Schnitt - kurze Ausblendung - Film ab: Erneut befinden wir uns auf dem Bahnsteig, ein junges Mädchen wirft sich in Pose, nachdem es bemerkt, dass es gefilmt wird, ansonsten wiederholt sich der Vorgang, wie wir ihn bereits aus der vorhergehenden Videosequenz kennen. Die Durchsage: "Bitte beachten Sie, dass das Rauchen in Österreich nur in den dafür gekennzeichneten Bereichen gestattet ist", zeigt keine Konsequenzen. Das Verhalten des jungen Mannes (Leopold Kessler), sein Abchecken der näheren Umgebung wirken wie eine Bestandsaufnahme urbaner Nicht-Verhältnisse, als Spiegelbild einer Entfremdung, die durch städtische Zivilisationsräume produziert wird. Die Kamera funktioniert als Observator für ein eingeschränktes Blickfeld. Von eine Getriebenheit, die den jungen Mann dazu veranlassen könnte, tagtäglich den Bahnhof aufzusuchen, um die Ladung Zigaretten in Empfang zu nehmen, ist nichts zu bemerken. Verhaltensweisen, Dresscodes und Körpersprachen der Wartenden unterschieden sich nur minimal von den vorangegangen Tagen.
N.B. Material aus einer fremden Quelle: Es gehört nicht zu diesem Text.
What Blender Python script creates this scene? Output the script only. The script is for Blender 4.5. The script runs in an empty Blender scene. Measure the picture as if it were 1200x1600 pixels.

So unspektakulär die filmische Dramaturgie von Leopold Kessler`s Video "Import Budapest-Wien" ist, in dem er die Ankunft des illegalen Zigarettenschmuggels per Eurocity in Wien dokumentiert und via Videoprojektion in der Galerie Andreas Huber abspielt, so spannend ist der gesellschaftspolitische Hintergrund durch den er die künstlerische Aneignung öffentlicher Infrastrukturen behandelt. Nicht nur, dass Leopold Kessler die derzeit aktuelle Hysterie über das Verbot des Zigarettenkonsums an öffentlichen Plätzen und Orten aufgreift, thematisiert er durch den Schmuggel aus Budapest den Konsum von Zigaretten als Luxusware. Weiters benützt er durch den kostenlosen Transport per Eurocity eine öffentliche Infrastruktur für private Zwecke. Im täglichen Ritual des Abholens der Zigaretten vom Bahnhof spiegelt sich ein Suchtphänomen wider.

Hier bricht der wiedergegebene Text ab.